When he was wounded in fierce fighting near the eastern city of Bakhmut in March last year, Ukrainian soldier Yevhenii Korinets thought he was going to die.

"I had almost said goodbye to life," he told Reuters in the town of Reshetylivka. "There was one thought in my mind: 'I'm 25, I haven't been anywhere, haven't travelled anywhere, haven't seen the world and now I'm dying'."

Seventeen months on and Korinets' life has turned around.

The former military paramedic, whose left leg was amputated at the hip, qualified for the national sitting volleyball team and spoke during a break from training with fellow athletes ahead of the Paralympics in Paris which opened on Wednesday.

"Now I am travelling, I've been everywhere: the United States, China, countries like that, and obviously Europe too," Korinets said in early August during a break in drills in a gym in central Ukraine.

He is one of around 140 Ukrainian athletes competing at the 2024 Paralympic Games, a competition that has taken on added significance after Russia's full-scale invasion that has left thousands of soldiers and civilians with life-altering injuries.

Russian and Belarusian athletes can only compete as neutrals without flags after their participation in global sports events was severely curtailed following the invasion.

For Korinets, sport has been a major help with his recovery after losing a limb, and he encouraged other veterans to try it.

Their rehabilitation into society is a huge challenge for authorities 2 1/2 years into a conflict defined by intense artillery fire and heavily mined battlefields.

"All types of sport must be popularised in towns and cities so that war veterans don't sit at home without knowing what to do," he said. "The boys must keep calling him, looking for him, telling him: 'This activity is available, let's train together, let's go, come on'."

Korinets, who is from the central city of Zhytomyr, said he went straight to the draft office on the day the Russians sent troops into Ukraine in February 2022.

He first joined a defence squadron tasked with protecting critical infrastructure, before moving to the 30th Separate Mechanized Brigade as a paramedic stationed close to Bakhmut.

The city was the scene of some of the fiercest clashes of the war so far, and Russia seized control of its mostly ruined streets in May last year.

Ukraine's performances at recent Paralympics has far surpassed those at the Olympics.
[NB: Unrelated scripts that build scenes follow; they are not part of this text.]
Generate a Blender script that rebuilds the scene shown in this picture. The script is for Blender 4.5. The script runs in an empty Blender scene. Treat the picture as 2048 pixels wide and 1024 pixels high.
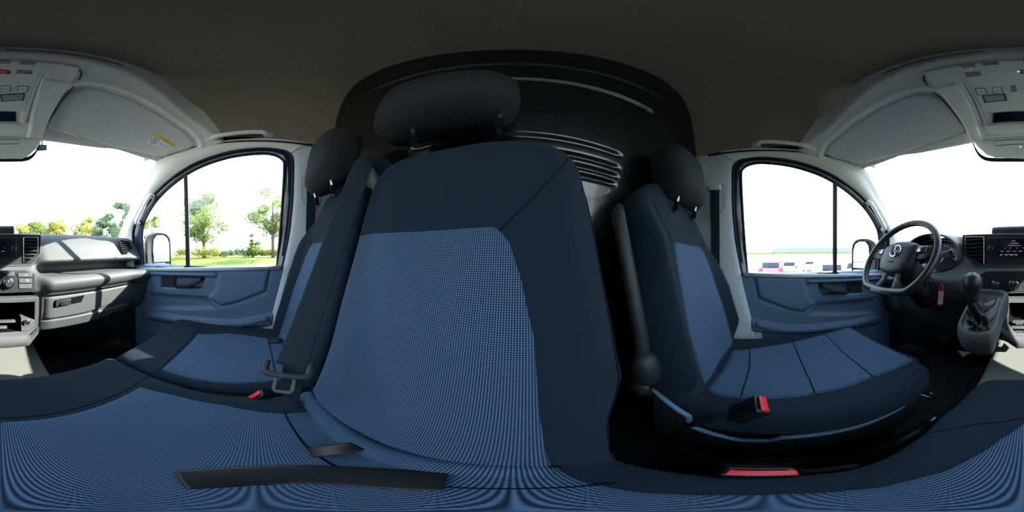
import bpy, bmesh, math, random
from mathutils import Matrix, Vector, Euler, noise
random.seed(7)
# ---------------------------------------------------------------- camera, sky, sun, exposure
SC = bpy.context.scene
COL = SC.collection
ROLL = math.radians(1.3)          # the van stands on slightly cambered ground
CAM = Vector((0.01, 0.0, 0.0))    # above the middle seat; the origin is eye height, +Y is forward, +X the passenger side
cd = bpy.data.cameras.new('camera'); co = bpy.data.objects.new('camera', cd); COL.objects.link(co)
cd.type = 'PANO'
try: cd.panorama_type = 'EQUIRECTANGULAR'
except Exception: cd.cycles.panorama_type = 'EQUIRECTANGULAR'
cd.clip_start = 0.005; cd.clip_end = 2000
co.matrix_world = Matrix.Translation(CAM) @ Matrix.Rotation(ROLL, 4, 'Y') @ Euler((math.pi/2, 0, math.pi)).to_matrix().to_4x4()
SC.camera = co
SC.view_settings.view_transform = 'Standard'; SC.view_settings.look = 'None'
SC.view_settings.gamma = 1.0; SC.view_settings.exposure = 0.0
try: SC.view_settings.use_curve_mapping = False
except Exception: pass
w = bpy.data.worlds.new('sky'); SC.world = w; w.use_nodes = True
nt = w.node_tree; bgn = nt.nodes['Background']
tc = nt.nodes.new('ShaderNodeTexCoord'); sx = nt.nodes.new('ShaderNodeSeparateXYZ')
rmp = nt.nodes.new('ShaderNodeValToRGB')
rmp.color_ramp.elements[0].position = 0.0; rmp.color_ramp.elements[0].color = (0.90, 0.95, 1.0, 1)
rmp.color_ramp.elements[1].position = 0.6; rmp.color_ramp.elements[1].color = (0.64, 0.81, 1.0, 1)
nt.links.new(tc.outputs['Generated'], sx.inputs[0]); nt.links.new(sx.outputs['Z'], rmp.inputs[0])
nt.links.new(rmp.outputs[0], bgn.inputs[0]); bgn.inputs[1].default_value = 5.6
SUN_AZ, SUN_EL = math.radians(133), math.radians(29)   # measured clockwise from straight ahead
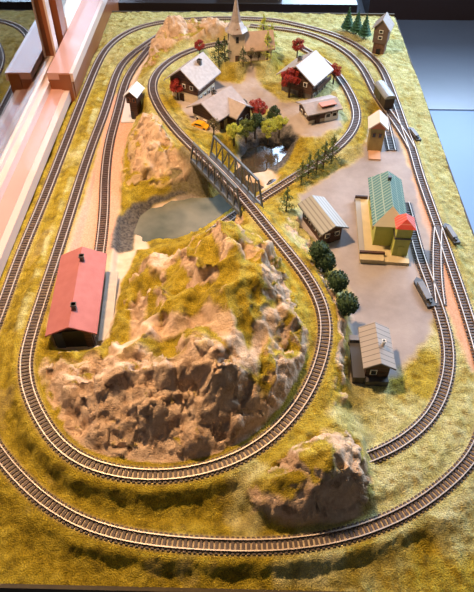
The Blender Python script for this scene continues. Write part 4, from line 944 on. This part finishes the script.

The Paralympic team ranked sixth at the Tokyo Games held in 2021 and third in Brazil in 2016.

© Reuters. Former Ukrainian serviceman Yevhenii Korinets and fellow members of the sitting volleyball Paralympic Team practice at a gym in Reshetylivka, Ukraine August 7, 2024. REUTERS/Thomas Peter

Before leaving for Paris, Korinets had only one goal.

"Victory, we don't need anything else."